Irgendwohin gehen, ein Land besetzen, schießen, töten. Am 28. April werden in Italien viele Ältere, aber auch Jüngere sich des Widerstands gegen die deutsche Besatzung erinnern, die vor 80 Jahren zu Ende ging. Viele Menschen kamen bei diesem Widerstand zu Tode, andere konnten ein langes Leben lang den Krieg, die Gewalt bis heute nicht vergessen. Sie erinnern sich. Deutschland nimmt nicht Anteil daran, der Tag ist kein Tag des offiziellen Erinnerns an Verbrechen, die auch Italien zu einer Kolonie gemacht hätten.
Am 30. April jährt sich der Jahrestag des endgültigen Sieges des Vietcong über die Kolonialmächte Frankreich und USA, die das Land jahrzehntelang terrorisierten und ausplünderten. Hier wurde angeblich die Demokratie gegen den Kommunismus verteidigt. Dabei nahm die Demokratie selbst Schaden. Make America great again. Man fragt sich einmal mehr: Warum gehen Menschen im Auftrag ihrer Regierungen und im Namen irgendwelcher Werte irgendwohin, nehmen sich das Recht, in ein Land einzudringen, zu verfolgen, zu töten, anderen ihre Lebensweise aufzuzwingen? Wie kommen sie dazu?
Viele dieser Gewalt- und Kriegspraktiken ergeben sich aus dem Versuch, Kolonien zu erlangen, also Land, Menschen, Ressourcen. Die Landmasse des Planeten, die Bevölkerungen, die Meere zu beherrschen, über sie großräumig zu verfügen, die Rohstoffe und Märkte zu kontrollieren. Warum akzeptieren Menschen das? Deutschland musste die Kolonien, die es in Afrika, China, im Südpazifik hatte, nach dem Ende des Ersten Weltkriegs hergeben. Österreich verlor seine europäischen Kolonien und wurde reduziert auf ein Kerngebiet, seine Bevölkerung schrumpfte von 40 auf sechs Millionen.

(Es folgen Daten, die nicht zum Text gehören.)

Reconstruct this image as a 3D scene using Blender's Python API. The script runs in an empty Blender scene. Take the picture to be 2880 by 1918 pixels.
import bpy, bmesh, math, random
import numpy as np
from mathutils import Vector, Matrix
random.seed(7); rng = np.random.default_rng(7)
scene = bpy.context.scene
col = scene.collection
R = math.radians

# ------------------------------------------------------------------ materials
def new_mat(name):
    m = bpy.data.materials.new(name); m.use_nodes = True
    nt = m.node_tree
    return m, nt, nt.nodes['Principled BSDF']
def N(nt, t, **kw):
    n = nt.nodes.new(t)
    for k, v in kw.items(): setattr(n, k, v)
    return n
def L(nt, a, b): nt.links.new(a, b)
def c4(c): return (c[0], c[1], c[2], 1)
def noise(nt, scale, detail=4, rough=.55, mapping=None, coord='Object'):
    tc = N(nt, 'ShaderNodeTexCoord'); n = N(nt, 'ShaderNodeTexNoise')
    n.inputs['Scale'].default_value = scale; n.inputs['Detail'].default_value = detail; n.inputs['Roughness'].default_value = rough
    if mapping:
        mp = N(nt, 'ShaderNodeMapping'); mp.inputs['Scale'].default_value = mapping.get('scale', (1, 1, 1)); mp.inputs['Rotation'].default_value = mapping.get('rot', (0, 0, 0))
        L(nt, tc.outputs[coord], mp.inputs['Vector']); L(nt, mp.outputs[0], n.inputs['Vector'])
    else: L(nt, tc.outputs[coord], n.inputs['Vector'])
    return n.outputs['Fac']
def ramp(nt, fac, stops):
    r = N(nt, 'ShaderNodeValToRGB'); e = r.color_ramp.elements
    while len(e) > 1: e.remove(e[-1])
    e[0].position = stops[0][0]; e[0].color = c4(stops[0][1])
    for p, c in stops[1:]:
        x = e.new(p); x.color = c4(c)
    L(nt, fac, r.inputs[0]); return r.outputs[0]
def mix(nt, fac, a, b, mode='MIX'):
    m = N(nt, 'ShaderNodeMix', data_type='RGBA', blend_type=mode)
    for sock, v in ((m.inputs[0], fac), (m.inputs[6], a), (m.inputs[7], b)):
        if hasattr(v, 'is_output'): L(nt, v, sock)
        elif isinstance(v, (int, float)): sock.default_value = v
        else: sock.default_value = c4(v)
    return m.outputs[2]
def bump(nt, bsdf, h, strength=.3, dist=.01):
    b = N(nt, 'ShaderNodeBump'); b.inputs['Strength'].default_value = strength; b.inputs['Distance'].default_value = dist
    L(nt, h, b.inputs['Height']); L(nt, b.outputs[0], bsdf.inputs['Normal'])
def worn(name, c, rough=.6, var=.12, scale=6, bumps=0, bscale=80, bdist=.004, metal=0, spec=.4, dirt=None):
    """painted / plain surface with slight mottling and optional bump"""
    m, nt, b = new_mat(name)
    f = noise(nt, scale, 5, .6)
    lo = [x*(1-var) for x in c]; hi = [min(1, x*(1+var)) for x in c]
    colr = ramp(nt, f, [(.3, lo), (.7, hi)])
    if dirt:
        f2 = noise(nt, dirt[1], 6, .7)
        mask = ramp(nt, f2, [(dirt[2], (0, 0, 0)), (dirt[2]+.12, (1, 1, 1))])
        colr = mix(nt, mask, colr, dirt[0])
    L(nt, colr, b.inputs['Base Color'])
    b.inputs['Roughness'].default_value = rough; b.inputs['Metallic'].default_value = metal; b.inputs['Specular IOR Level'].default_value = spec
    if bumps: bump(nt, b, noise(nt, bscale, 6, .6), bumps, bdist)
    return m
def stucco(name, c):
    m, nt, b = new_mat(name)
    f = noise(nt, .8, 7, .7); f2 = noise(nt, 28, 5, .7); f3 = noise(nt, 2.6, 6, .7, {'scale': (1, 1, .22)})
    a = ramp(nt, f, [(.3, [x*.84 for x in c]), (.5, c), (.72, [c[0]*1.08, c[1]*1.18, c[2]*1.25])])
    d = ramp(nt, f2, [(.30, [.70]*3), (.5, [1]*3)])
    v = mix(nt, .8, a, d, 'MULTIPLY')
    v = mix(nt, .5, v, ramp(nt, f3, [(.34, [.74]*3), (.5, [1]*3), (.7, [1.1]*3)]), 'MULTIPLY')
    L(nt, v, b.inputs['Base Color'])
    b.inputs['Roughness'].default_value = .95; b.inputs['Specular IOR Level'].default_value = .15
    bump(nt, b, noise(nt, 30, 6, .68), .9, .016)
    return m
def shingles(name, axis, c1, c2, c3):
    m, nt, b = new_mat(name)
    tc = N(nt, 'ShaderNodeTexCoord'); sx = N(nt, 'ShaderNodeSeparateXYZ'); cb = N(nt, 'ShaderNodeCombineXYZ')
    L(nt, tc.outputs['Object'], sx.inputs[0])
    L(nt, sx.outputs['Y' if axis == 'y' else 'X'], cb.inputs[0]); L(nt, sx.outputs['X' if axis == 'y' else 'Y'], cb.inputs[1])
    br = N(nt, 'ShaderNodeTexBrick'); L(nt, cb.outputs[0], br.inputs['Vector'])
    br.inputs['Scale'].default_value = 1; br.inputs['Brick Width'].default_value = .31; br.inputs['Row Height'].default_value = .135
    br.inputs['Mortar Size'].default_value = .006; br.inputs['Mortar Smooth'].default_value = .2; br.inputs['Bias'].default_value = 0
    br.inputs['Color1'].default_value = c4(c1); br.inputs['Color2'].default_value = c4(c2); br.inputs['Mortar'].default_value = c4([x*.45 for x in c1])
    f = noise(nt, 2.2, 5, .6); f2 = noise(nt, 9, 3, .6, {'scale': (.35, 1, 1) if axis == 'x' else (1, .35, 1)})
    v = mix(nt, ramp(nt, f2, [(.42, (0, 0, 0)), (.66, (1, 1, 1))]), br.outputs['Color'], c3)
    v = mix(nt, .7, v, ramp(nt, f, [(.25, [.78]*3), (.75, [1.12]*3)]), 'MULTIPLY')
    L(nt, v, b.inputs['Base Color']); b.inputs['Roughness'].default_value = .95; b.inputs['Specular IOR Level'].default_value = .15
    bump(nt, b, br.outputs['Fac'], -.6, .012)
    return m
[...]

Vereint zielten ihre erneuten Kriegsbemühungen ab 1939 auf Weltherrschaft, die Erlangung neuer Kolonien vor allem im Osten Europas.
Die Analyse des Kolonialismus und dessen Folgen für Regionen und Gesellschaften ist Gegenstand der postkolonialen Studien. Kaum eine Region ist nicht in der einen oder anderen Weise von der historischen Kolonialität betroffen, von den Traumata der Willkür der Grenzziehungen und Trennungen von Menschen, von Eroberung und Vertreibung, von der Dominanz von Menschen, die kamen, Herrschaft ausübten, sich bereicherten und anderen Gewalt antaten, sie verschleppten oder töteten. Das gilt für die Menschengruppen, die kolonial unterworfen wurden und zum Objekt kolonialer und rassistischer Bevölkerungspolitik wurden. Es gilt aber auch für diejenigen, die über Kolonien verfügten. Das hat den Reichtum, die Gewohnheiten und den alltäglichen Konsum, die Berufsmöglichkeiten und Karriereaussichten geprägt. Die Gewaltpraktiken und -erfahrungen wurden in die kolonisierenden Herkunftsgesellschaften zurückgebracht. Fähigkeiten zur Gewalt, Kälte und rassistischer Überlegenheitswahn, Techniken der Herrschaft, Praktiken der Disziplinierung, der Bestrafung, der Folter wurden ausgebildet, überliefert, fortentwickelt, an die Machtapparate anderer Staaten weitergegeben: von Frankreich in die USA, von Deutschland nach Chile, von den USA nach Irak, von Russland nach Syrien. Gewaltexperten und Folterer wurden nicht verfolgt und bestraft, sondern ihr Expertenwissen wurde genutzt und herumgereicht – auch das eine Art epistemische Gemeinschaft.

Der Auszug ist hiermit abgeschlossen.